SITARO, SULAWESION.COM – Pemerintah Kabupaten Siau Tagulandang Biaro (Sitaro) bersama DPRD akhirnya menyepakati Rancangan Peraturan Daerah (Ranperda) APBD Tahun Anggaran 2026 untuk ditetapkan menjadi Peraturan Daerah atau Perda.
Kesepakatan itu dilakukan dalam rapat paripurna DPRD yang dipimpin langsung Ketua DPRD, Djon Janis dan dihadiri langsung Bupati Chyntia Kalangit pada akhir pekan lalu di Kelurahan Bebali Kecamatan Siau Timur.
Meski penetapan ini terlihat normal dalam proses pemerintahan, hal ini menjadi menarik di Sitaro karena sebelumnya DPRD dan pemerintah daerah tidak mencapai kata sepakat pada Ranperda APBD Perubahan 2025 yang berujung pada penerbitan Peraturan Kepala Daerah (Perkada).
“Terima kasih kepada Banggar DPRD dan Tim Anggaran Pemerintah Daerah (TAPD) serta semua perangkat daerah. Bapak ibu sekalian telah menguras pikiran dan tenaga terbaik hingga ranperda ini siap ditetapkan menjadi perda,” kata Chyntia dalam sambutannya.

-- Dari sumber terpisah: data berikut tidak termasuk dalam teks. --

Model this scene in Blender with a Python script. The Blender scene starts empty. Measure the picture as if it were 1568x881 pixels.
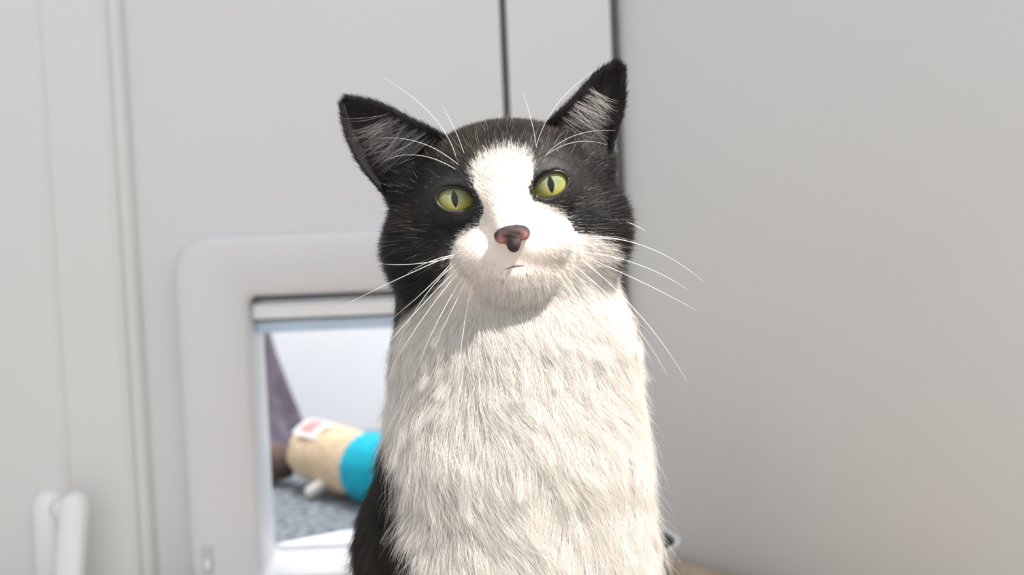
import bpy, math, time
import numpy as np
from mathutils import Matrix, Vector, kdtree
T0=time.time()
rng=np.random.default_rng(7)
scene=bpy.context.scene
try:
    scene.view_settings.view_transform='Standard'
    scene.view_settings.look='None'
except Exception as e: print(e)

# ------------------------------------------------------------------ frames
F=60/36*1568.0
DIST=0.83
S=DIST/F                       # metres per modelling unit
PT=math.radians(5.0); RL=math.radians(2.4)
fwd=np.array([0,math.cos(PT),-math.sin(PT)])
up0=np.array([0,math.sin(PT),math.cos(PT)]); rt0=np.array([1.0,0,0])
rt=math.cos(RL)*rt0-math.sin(RL)*up0
up=math.sin(RL)*rt0+math.cos(RL)*up0
C0=np.array([0,0,0.29])
M3=np.stack([rt,fwd,up],axis=1)          # local(x,depth,up)->world
def toW(p): return C0+S*(np.asarray(p,float)@M3.T)
def toL(w): return ((np.asarray(w,float)-C0)/S)@M3
def P(px,py,d=0.0):
    k=1+d/F
    return np.array([(px-784)*k,d,(440.5-py)*k])
TI=math.radians(8.6)
HO=P(770,295,0)
H3=np.array([[math.cos(TI),0,-math.sin(TI)],[0,1,0],[math.sin(TI),0,math.cos(TI)]])
def H(x,y,z): return HO+H3@np.array([x,y,z],float)
def toH(p): return (p-HO)@H3

# ------------------------------------------------------------------ materials
def newmat(name):
    m=bpy.data.materials.new(name); m.use_nodes=True
    return m,m.node_tree,m.node_tree.nodes['Principled BSDF']
def mat(name,col,rough=0.5,var=0.05,scale=20.0,bump=0.0,spec=0.5,coat=0.0):
    m,nt,b=newmat(name)
    b.inputs['Roughness'].default_value=rough
    b.inputs['Specular IOR Level'].default_value=spec
    b.inputs['Coat Weight'].default_value=coat
    tc=nt.nodes.new('ShaderNodeTexCoord'); n=nt.nodes.new('ShaderNodeTexNoise')
    n.inputs['Scale'].default_value=scale; n.inputs['Detail'].default_value=4
    nt.links.new(tc.outputs['Object'],n.inputs['Vector'])
    r=nt.nodes.new('ShaderNodeValToRGB')
    c=np.array(col)
    r.color_ramp.elements[0].position=0.3; r.color_ramp.elements[1].position=0.7
    r.color_ramp.elements[0].color=(*np.clip(c*(1-var),0,1),1)
    r.color_ramp.elements[1].color=(*np.clip(c*(1+var),0,1),1)
    nt.links.new(n.outputs['Fac'],r.inputs['Fac']); nt.links.new(r.outputs['Color'],b.inputs['Base Color'])
    if bump>0:
        bp=nt.nodes.new('ShaderNodeBump'); bp.inputs['Strength'].default_value=bump
        bp.inputs['Distance'].default_value=0.004
        nt.links.new(n.outputs['Fac'],bp.inputs['Height']); nt.links.new(bp.outputs['Normal'],b.inputs['Normal'])
    return m
def attrmat(name,attr,rough=0.6,spec=0.3,transl=0.0):
    m,nt,b=newmat(name)
    a=nt.nodes.new('ShaderNodeAttribute'); a.attribute_name=attr
    nt.links.new(a.outputs['Color'],b.inputs['Base Color'])
    b.inputs['Roughness'].default_value=rough; b.inputs['Specular IOR Level'].default_value=spec
    if transl>0:
        t=nt.nodes.new('ShaderNodeBsdfTranslucent'); nt.links.new(a.outputs['Color'],t.inputs['Color'])
        mx=nt.nodes.new('ShaderNodeMixShader'); mx.inputs[0].default_value=transl
        nt.links.new(b.outputs[0],mx.inputs[1]); nt.links.new(t.outputs[0],mx.inputs[2])
        nt.links.new(mx.outputs[0],nt.nodes['Material Output'].inputs['Surface'])
    return m

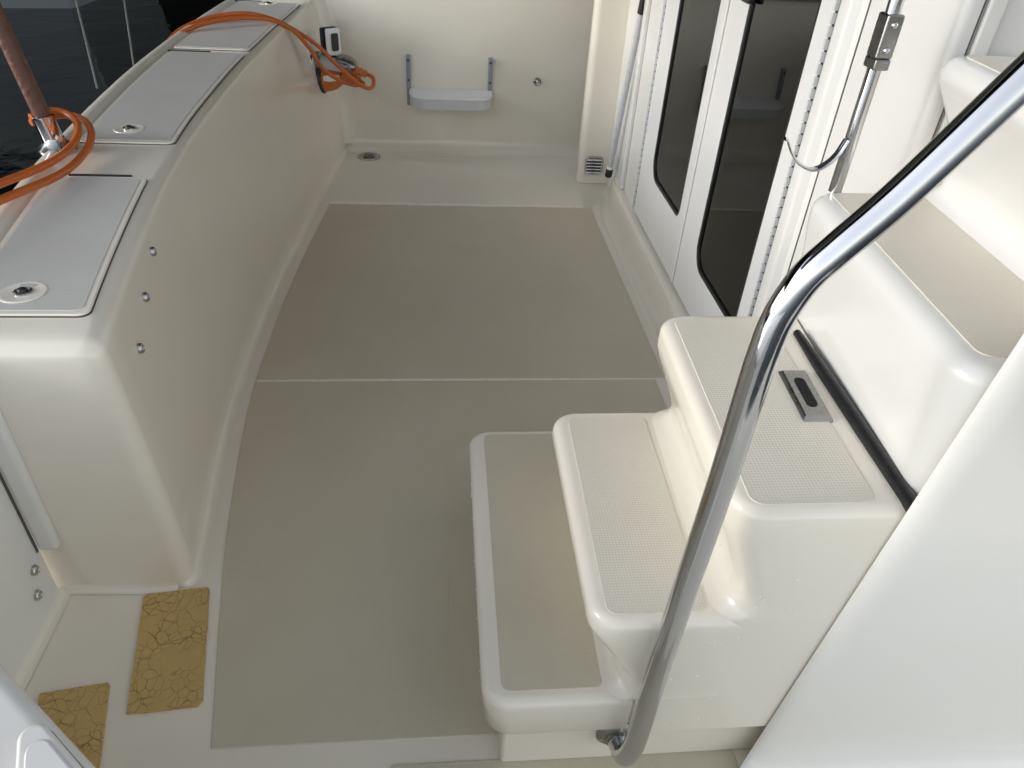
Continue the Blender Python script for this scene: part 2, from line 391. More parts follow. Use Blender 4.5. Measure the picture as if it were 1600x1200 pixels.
def wing_ring(z):
    xe = .405+.098*z; c = .05
    fl = c*(1-math.sqrt(max(0, 1-(1-min(z, c)/c)**2)))
    y0 = .462-fl; R = .03
    pts = [(xe+.02-fl*.3, .4735)]+[(xe+R-fl-R*math.cos(a), y0+R*.35*(1-math.sin(a))) for a in [math.pi/2*j/7 for j in range(8)]]
    pts += [(.60, y0-.004), (.8, y0-.012), (1.4, y0-.03), (1.4, .4735)]
    return [(x, y, z) for x, y in pts]
wing = struct(part('wing_wall', loft([wing_ring(z) for z in [.0012, .004, .009, .016, .025, .036, .05, .1, .2, .35, .5, .65, .8, .95, 1.1]], True, True, True), GELG))
# ---- near bulwark beside the boarding gate (inner edge cut across the corner)
nbp = [(-.66, .63), (-.343, .362), (-.06, .124), (-.06, -.5), (-.9, -.5), (-.9, .63)]
nearb = struct(part('near_side_bulwark', plate(nbp, -.6, .47), GELLIT, None, .014, 4))
# ---- unseen upper deck and slip roof, extents cut to shape the light
over = struct(part('unseen_deck_overhang', box(-.62, 3.0, 1.02, 2.5, 1.37, 1.45), OVERM, None, .02, 3))
roof = struct(part('unseen_slip_roof', merge(box(-5, 1.2, .9, 2.7, 3.0, 3.1), box(-40, 14, 3.6, 26, 2.98, 3.12)), ROOFM, smooth=False))  # out of view; split and sized to shade the cockpit and darken the water
part('unseen_back_wall', box(-40, 14, 25.5, 26, -1, 2.97), ROOFM, roof, smooth=False)  # added out of view, keeps the water's reflection dark
# ---- cabin behind the doors
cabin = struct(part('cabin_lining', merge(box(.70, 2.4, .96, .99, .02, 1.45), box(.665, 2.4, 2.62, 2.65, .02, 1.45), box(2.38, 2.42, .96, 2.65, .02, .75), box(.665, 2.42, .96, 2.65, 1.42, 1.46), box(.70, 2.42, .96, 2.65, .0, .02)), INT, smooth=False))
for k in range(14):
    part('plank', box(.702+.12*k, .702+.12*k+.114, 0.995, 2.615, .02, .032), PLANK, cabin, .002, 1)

# ================================================================== THINGS
# ---- boarding steps (lower moulding)
YN, YF = .475, .853
st = thing('boarding_steps', (.25, .66, 0), 'lower cream moulded boarding steps with three treads, rising to the chrome latch', 'steps')
def step_loft(levels, xr, yn, yf, R, fx=lambda x, y: x):
    rings = []
    for z, xl, ins in levels:
        pl_ = rpoly([(xl+ins, yn+ins), (xr, yn+ins), (xr, yf-ins), (xl+ins, yf-ins)], [max(.004, R-ins), 0, 0, max(.004, R-ins)], 8)
        rings.append([(fx(x, y), y, z) for x, y in pl_])
    return loft(rings, True, True, True)
def nose(zt, xl, r, n=6): return [(zt-r+r*math.sin(a), xl, r*(1-math.cos(a))) for a in [math.pi/2*k/n for k in range(n+1)]]
part('lower_step', step_loft([(.100, .056, .006), (.103, .052, .002), (.107, .050, 0)]+nose(.173, .046, .013), .229, YN, .988, .034), GEL, st)
part('kick_base', box(.075, .60, .492, .96, 0, .12), GEL, st, .006, 3)
def skew(x, y): return x+max(0, x-.16)*.09*(y-YN)/(YF-YN)
part('middle_step', step_loft([(.096, .231, 0), (.170, .231, 0), (.1732, .190, 0), (.1765, .203, 0), (.183, .2135, 0), (.193, .2185, 0), (.205, .216, 0), (.25, .188, 0), (.278, .170, 0), (.29, .1635, 0), (.297, .162, 0)]+nose(.321, .162, .013), .462, YN+.00005, YF, .034, skew), GEL, st)
part('upper_step', step_loft([(.0955, .300, 0), (.318, .300, 0), (.3214, .298, 0), (.325, .308, 0), (.333, .317, 0), (.345, .321, 0), (.36, .319, 0), (.42, .297, 0), (.44, .289, 0), (.455, .2845, 0), (.462, .284, 0)]+nose(.490, .284, .013), .463, YN+.00002, YF+.0006, .034, skew), GEL, st)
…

Sembari menyampaikan terima kasih atas saran, masukan dan koreksi terhadap postur APBD yang diajukan pemerintah daerah, ia juga memastikan bahwa penyusunan rancangan APBD tahun anggaran 2026 telah dilaksanakan sesuai mekanisme dan ketentuan peraturan perundang-undangan.
Kesempatan itu, bupati menjelaskan mengenai postur APBD 2026 disusun berdasarkan beberapa aspek penting dan mengutamakan pelayanan publik, khususnya dalam peningkatan kualitas hidup masyarakat.
Menjaga efisiensi dan efektivitas anggaran sebagaimana amanat pemerintah pusat, memperkuat akuntabilitas dan transparansi dalam pelaksanaan anggaran serta mengoptimalkan hubungan kerja antara pemerintah daerah dan DPRD untuk memastikan setiap rupiah anggaran digunakan secara tepat.
Sementara itu, Ketua DPRD Sitaro, Djon Janis, menyatakan bahwa dinamika dalam pembahasan merupakan bagian dari proses penyatuan kepentingan antara pemerintah daerah dan DPRD sebagai wakil rakyat.
“Memang dalam segala sesuatu itu butuh proses. Dengan komunikasi dan penjelasan yang baik, akhirnya tercapai kesepakatan bersama. Inilah dinamika yang biasa terjadi di lembaga DPRD,” ungkap Janis.
Ia menilai kesepakatan tersebut bukan sekadar penetapan dokumen anggaran, tetapi juga cerminan kedewasaan politik dan meningkatnya keharmonisan antara eksekutif dan legislatif.
Menurutnya, kritik DPRD diterima dengan terbuka oleh eksekutif sebagai kritik membangun sehingga titik temu tercapai sejak awal pembahasan.
Ia juga menyoroti komitmen Bupati dan Wakil Bupati yang dinilainya sangat terbuka untuk berkolaborasi secara berkelanjutan bersama DPRD, yang mana hal itu menjadi dasar penting bagi pelaksanaan pembangunan pada tahun 2026.
“Pemerintah daerah berkomitmen bekerja sama dengan DPRD. Kritik itu bagian dari tanggung jawab bersama untuk memastikan kebijakan berpihak pada masyarakat,” pungkasnya.